## start GIVEN MATERIAL

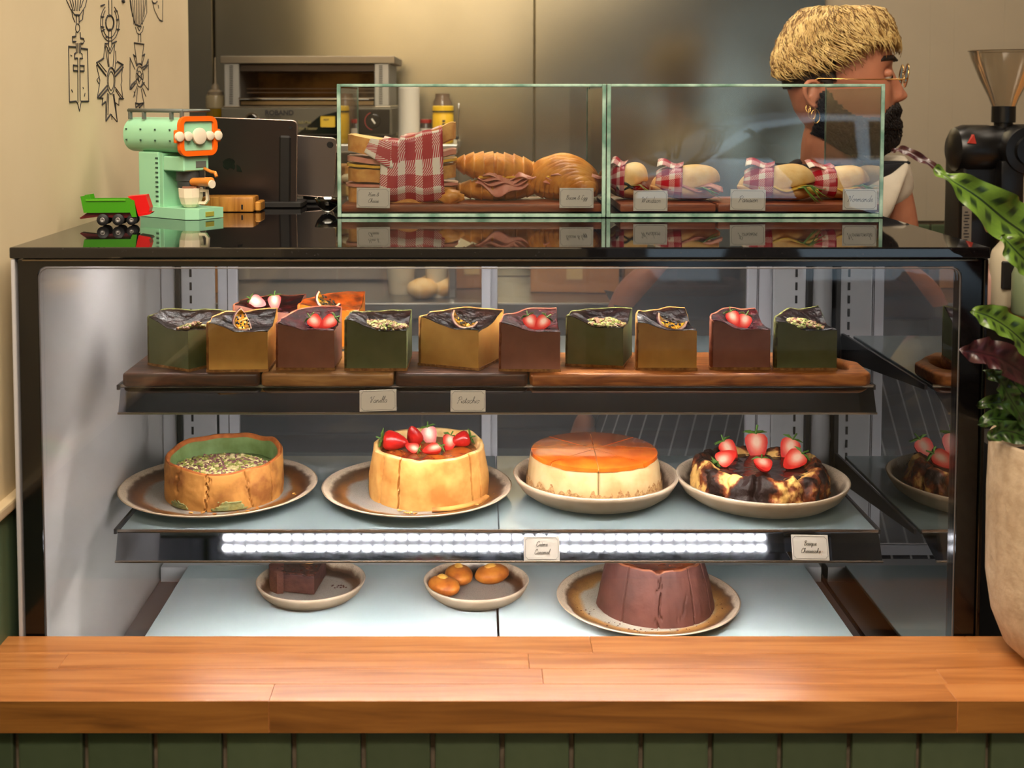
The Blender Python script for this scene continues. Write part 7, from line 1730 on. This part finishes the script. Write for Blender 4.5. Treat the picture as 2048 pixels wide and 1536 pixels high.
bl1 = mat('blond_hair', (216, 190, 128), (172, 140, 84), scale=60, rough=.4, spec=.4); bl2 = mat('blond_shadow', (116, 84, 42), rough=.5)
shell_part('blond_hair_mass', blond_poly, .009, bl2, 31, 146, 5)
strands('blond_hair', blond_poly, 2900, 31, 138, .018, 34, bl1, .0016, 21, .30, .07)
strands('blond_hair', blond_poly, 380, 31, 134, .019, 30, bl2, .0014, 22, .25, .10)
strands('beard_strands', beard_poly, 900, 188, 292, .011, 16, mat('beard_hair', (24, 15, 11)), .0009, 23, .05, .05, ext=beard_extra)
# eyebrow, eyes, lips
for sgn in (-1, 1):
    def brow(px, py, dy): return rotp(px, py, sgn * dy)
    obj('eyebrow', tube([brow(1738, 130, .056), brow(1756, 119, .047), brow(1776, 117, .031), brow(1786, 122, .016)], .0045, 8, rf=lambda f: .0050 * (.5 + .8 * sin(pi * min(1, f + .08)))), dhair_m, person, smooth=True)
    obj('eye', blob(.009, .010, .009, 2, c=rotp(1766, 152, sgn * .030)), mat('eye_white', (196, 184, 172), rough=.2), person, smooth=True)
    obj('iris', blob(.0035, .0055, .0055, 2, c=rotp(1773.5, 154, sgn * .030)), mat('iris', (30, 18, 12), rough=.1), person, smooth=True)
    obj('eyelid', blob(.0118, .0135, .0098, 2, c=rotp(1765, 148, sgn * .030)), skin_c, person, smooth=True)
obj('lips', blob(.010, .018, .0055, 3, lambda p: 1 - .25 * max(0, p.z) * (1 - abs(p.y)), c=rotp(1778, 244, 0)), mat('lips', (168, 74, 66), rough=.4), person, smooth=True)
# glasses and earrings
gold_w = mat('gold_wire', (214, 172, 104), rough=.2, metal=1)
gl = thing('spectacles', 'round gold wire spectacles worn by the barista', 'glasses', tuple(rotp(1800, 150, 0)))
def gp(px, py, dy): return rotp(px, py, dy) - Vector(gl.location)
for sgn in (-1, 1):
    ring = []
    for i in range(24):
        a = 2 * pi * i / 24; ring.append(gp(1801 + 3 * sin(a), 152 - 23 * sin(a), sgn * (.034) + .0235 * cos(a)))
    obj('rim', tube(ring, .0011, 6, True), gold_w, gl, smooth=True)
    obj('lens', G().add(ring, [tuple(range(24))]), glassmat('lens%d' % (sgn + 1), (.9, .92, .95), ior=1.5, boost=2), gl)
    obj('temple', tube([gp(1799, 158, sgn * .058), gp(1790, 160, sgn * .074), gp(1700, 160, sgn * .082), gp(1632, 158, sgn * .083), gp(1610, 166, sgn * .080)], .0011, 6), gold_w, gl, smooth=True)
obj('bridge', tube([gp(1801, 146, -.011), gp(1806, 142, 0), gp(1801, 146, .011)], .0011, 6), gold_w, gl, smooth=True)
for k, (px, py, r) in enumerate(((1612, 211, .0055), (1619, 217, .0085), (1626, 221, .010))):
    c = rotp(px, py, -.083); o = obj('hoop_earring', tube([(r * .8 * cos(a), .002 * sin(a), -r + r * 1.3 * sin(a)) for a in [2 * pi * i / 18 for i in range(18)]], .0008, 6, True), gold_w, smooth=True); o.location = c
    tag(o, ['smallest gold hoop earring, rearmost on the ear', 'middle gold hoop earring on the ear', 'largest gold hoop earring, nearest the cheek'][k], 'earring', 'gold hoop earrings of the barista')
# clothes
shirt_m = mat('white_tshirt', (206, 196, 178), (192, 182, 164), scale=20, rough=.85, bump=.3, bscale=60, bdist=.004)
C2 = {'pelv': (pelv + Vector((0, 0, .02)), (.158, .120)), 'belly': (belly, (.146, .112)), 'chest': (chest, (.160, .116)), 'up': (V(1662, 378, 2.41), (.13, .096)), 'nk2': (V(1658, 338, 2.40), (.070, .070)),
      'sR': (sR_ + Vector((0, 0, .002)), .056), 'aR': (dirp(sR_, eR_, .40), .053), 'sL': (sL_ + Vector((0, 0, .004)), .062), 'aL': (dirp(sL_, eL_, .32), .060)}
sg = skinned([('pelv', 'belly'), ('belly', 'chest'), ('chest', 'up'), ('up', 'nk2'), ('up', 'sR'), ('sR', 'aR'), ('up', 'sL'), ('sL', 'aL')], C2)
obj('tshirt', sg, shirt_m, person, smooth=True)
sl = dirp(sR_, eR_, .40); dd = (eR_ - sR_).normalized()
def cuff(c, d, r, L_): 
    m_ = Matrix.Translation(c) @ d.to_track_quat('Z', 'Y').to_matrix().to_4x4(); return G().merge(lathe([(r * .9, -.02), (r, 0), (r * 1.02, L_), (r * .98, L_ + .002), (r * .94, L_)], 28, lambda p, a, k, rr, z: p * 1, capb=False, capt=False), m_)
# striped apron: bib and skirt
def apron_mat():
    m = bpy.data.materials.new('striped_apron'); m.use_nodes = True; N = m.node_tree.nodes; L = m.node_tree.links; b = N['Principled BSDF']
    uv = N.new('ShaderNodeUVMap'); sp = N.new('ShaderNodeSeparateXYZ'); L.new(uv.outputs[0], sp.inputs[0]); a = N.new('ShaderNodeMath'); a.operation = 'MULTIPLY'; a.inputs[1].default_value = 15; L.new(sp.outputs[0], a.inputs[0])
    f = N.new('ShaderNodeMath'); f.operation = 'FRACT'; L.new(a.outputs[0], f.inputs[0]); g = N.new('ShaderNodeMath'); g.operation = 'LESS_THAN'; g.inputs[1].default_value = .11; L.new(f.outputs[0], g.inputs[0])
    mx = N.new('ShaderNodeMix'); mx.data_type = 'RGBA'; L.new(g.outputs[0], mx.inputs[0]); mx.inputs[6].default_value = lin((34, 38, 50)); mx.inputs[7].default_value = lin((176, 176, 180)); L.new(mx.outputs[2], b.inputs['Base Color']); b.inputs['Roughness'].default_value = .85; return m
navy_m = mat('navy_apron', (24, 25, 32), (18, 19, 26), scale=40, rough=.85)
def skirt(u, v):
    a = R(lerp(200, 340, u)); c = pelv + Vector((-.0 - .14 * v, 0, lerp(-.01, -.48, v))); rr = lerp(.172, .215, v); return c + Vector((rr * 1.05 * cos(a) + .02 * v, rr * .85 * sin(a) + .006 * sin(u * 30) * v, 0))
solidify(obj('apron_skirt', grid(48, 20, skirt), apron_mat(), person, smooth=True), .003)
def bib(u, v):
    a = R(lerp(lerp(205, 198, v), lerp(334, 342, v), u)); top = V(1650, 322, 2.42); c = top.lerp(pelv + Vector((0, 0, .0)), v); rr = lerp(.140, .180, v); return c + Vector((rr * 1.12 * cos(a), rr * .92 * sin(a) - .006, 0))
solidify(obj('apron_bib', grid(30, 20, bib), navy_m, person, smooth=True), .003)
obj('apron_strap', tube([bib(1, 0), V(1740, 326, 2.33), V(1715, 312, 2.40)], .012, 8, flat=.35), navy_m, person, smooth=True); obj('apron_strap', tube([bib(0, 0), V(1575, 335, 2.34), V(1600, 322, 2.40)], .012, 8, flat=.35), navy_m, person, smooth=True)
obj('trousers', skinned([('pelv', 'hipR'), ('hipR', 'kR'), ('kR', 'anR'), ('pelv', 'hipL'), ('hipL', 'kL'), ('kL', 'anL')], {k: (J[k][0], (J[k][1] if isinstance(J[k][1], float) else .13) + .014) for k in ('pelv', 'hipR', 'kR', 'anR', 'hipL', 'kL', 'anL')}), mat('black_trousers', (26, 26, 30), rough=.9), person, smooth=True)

## end GIVEN MATERIAL

### TASK GOAL
Reproduce the material above from its first line through the line containing "84, 42), rough=.5)", both ends included, and skip every picture.

### RIGHT ANSWER
The Blender Python script for this scene continues. Write part 7, from line 1730 on. This part finishes the script. Write for Blender 4.5. Treat the picture as 2048 pixels wide and 1536 pixels high.
bl1 = mat('blond_hair', (216, 190, 128), (172, 140, 84), scale=60, rough=.4, spec=.4); bl2 = mat('blond_shadow', (116, 84, 42), rough=.5)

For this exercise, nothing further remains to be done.